> What is being asked
Output exactly the span of lines that begins at the line containing "Continue the Blender" and ends at the line containing "12), 'hinge_shaft', 'dsteel')", both lines included.

start Listing

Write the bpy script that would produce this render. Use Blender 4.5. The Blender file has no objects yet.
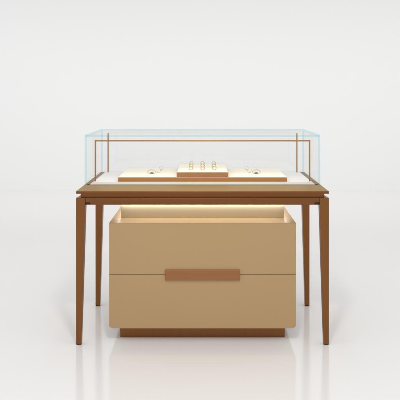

end Listing
start Listing

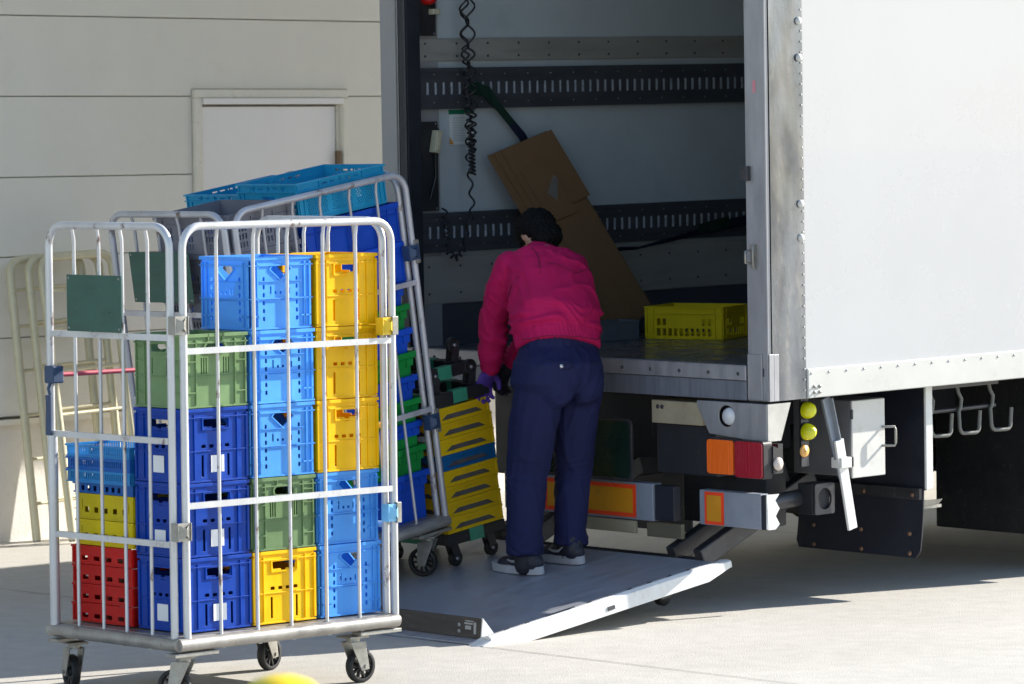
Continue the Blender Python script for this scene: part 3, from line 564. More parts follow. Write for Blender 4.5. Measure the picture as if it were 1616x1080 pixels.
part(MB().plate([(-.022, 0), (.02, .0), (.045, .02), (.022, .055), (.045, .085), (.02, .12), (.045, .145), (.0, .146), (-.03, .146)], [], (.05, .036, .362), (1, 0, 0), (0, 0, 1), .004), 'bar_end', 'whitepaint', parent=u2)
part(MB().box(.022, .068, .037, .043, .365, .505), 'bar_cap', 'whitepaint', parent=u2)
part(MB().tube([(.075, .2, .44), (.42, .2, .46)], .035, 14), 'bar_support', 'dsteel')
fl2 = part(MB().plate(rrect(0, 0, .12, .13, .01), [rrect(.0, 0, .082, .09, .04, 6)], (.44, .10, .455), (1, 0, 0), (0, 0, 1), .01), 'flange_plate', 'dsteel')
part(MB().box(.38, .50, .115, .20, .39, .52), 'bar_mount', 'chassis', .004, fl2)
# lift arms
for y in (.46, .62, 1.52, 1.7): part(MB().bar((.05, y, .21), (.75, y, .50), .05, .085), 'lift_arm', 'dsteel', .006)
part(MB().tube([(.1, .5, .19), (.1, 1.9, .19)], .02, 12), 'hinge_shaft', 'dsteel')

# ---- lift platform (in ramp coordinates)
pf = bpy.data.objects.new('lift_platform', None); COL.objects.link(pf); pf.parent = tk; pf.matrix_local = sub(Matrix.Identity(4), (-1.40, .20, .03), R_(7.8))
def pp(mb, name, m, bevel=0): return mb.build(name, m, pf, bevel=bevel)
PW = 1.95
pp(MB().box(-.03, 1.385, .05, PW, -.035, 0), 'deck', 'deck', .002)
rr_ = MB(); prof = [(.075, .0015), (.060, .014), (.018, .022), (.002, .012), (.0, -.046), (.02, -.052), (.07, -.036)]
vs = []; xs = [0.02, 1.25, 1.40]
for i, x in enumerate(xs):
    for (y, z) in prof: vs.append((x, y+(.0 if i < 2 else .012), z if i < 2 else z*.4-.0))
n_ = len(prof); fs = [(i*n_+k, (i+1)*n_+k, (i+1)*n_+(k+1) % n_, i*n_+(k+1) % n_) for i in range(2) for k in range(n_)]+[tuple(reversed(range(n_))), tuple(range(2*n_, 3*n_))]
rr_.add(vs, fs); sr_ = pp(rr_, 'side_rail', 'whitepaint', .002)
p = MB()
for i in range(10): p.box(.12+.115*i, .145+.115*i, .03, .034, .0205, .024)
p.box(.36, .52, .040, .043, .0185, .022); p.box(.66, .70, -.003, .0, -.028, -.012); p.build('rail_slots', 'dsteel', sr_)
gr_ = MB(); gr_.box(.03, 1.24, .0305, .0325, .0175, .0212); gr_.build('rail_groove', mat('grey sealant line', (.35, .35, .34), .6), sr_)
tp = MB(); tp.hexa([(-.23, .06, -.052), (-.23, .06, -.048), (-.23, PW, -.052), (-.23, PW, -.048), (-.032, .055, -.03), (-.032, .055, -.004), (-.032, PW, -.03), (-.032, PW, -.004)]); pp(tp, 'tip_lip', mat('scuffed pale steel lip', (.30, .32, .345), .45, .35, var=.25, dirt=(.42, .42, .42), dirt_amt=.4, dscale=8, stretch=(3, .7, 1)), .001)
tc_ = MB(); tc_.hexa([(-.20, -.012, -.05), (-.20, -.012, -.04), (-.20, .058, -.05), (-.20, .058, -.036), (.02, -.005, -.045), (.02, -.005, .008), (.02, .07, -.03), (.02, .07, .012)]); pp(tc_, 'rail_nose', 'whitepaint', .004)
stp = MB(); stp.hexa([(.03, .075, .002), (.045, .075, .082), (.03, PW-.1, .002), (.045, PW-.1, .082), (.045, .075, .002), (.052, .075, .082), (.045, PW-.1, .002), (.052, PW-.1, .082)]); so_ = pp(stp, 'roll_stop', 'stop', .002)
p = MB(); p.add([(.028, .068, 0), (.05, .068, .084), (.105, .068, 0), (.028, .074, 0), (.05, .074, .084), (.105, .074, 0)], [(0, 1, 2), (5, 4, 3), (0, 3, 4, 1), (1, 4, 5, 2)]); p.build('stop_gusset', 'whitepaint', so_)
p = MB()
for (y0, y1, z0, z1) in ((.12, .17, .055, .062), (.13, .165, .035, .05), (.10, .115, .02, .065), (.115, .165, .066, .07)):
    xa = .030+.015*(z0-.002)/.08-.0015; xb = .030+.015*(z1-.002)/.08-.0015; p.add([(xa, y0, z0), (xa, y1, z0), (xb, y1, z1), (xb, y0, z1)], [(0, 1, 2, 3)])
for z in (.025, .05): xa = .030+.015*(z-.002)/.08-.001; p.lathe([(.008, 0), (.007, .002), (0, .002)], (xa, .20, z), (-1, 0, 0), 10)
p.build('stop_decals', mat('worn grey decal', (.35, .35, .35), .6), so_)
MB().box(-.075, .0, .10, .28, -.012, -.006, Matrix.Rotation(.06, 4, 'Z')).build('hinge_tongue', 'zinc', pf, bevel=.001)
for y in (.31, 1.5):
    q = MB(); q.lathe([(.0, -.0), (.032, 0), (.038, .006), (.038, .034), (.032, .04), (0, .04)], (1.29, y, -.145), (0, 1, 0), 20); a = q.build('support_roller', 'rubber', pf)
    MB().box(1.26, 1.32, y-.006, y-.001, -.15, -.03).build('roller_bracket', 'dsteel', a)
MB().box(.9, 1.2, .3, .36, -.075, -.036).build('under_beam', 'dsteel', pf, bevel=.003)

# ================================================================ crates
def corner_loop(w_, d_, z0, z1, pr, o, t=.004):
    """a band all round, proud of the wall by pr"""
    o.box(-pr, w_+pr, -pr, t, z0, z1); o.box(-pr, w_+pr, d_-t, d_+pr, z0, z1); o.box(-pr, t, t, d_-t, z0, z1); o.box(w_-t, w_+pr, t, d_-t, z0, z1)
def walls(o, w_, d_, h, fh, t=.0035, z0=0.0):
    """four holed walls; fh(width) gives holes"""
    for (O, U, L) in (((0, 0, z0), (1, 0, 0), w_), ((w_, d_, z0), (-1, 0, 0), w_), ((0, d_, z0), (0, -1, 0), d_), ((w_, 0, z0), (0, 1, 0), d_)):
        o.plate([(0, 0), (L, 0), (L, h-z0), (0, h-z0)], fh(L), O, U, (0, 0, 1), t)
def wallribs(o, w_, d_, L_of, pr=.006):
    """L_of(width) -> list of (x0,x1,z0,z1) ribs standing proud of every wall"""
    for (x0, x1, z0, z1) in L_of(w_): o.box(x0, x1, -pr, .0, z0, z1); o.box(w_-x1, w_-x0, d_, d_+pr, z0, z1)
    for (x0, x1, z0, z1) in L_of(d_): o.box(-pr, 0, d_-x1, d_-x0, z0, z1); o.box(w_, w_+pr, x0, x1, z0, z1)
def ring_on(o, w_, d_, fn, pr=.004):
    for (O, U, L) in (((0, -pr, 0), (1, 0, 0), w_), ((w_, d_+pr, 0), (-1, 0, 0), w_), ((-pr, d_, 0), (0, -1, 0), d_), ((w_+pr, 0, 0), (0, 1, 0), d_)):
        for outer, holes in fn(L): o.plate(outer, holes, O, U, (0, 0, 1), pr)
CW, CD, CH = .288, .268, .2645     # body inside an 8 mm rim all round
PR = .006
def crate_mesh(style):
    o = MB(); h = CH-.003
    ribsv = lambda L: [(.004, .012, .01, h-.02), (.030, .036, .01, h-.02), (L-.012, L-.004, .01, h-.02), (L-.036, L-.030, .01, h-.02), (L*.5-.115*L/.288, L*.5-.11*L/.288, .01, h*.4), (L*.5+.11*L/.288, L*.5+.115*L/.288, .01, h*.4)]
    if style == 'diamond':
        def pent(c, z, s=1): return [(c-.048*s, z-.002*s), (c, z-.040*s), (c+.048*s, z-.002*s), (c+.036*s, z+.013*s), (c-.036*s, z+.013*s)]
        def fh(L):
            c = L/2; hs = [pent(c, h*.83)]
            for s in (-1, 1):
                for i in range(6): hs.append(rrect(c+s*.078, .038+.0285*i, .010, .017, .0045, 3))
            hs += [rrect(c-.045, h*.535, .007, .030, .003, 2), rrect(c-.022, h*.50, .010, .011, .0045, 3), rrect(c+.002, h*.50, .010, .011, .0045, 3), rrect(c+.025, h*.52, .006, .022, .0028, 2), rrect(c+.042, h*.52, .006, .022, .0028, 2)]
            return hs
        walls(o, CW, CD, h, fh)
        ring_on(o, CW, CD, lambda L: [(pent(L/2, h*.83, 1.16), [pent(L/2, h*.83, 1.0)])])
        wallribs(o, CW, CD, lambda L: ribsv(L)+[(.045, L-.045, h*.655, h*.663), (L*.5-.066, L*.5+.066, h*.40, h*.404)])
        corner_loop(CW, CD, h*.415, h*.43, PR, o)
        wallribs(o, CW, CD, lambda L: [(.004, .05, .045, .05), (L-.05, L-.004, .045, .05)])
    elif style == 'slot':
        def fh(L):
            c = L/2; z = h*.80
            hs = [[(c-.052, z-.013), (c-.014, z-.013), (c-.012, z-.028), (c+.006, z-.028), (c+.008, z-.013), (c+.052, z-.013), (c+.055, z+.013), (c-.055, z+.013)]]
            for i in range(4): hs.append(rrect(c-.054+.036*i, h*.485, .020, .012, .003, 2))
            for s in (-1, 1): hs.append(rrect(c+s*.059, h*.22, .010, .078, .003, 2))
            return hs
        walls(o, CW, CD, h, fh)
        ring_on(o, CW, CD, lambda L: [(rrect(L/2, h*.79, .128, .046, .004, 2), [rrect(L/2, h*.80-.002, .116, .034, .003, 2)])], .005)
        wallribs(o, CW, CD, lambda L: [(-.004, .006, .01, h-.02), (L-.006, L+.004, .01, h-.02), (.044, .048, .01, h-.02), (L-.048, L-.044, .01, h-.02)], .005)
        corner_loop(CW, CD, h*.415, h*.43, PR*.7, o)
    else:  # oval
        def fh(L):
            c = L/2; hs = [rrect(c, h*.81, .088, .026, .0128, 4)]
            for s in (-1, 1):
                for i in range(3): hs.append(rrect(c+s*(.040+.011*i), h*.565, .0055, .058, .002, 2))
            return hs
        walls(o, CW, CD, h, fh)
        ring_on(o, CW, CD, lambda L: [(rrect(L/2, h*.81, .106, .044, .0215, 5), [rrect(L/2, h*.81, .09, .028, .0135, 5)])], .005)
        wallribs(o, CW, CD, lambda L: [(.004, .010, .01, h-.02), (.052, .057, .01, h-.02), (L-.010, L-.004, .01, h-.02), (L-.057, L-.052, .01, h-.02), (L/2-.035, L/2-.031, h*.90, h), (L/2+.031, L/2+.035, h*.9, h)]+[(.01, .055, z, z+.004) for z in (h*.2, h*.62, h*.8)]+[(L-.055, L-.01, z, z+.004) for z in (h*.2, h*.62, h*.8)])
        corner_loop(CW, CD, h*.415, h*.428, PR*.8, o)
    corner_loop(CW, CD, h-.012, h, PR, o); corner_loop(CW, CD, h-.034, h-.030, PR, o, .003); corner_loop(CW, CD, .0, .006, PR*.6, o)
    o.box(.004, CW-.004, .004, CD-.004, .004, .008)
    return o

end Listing

> Exercise response
Continue the Blender Python script for this scene: part 3, from line 564. More parts follow. Write for Blender 4.5. Measure the picture as if it were 1616x1080 pixels.
part(MB().plate([(-.022, 0), (.02, .0), (.045, .02), (.022, .055), (.045, .085), (.02, .12), (.045, .145), (.0, .146), (-.03, .146)], [], (.05, .036, .362), (1, 0, 0), (0, 0, 1), .004), 'bar_end', 'whitepaint', parent=u2)
part(MB().box(.022, .068, .037, .043, .365, .505), 'bar_cap', 'whitepaint', parent=u2)
part(MB().tube([(.075, .2, .44), (.42, .2, .46)], .035, 14), 'bar_support', 'dsteel')
fl2 = part(MB().plate(rrect(0, 0, .12, .13, .01), [rrect(.0, 0, .082, .09, .04, 6)], (.44, .10, .455), (1, 0, 0), (0, 0, 1), .01), 'flange_plate', 'dsteel')
part(MB().box(.38, .50, .115, .20, .39, .52), 'bar_mount', 'chassis', .004, fl2)
# lift arms
for y in (.46, .62, 1.52, 1.7): part(MB().bar((.05, y, .21), (.75, y, .50), .05, .085), 'lift_arm', 'dsteel', .006)
part(MB().tube([(.1, .5, .19), (.1, 1.9, .19)], .02, 12), 'hinge_shaft', 'dsteel')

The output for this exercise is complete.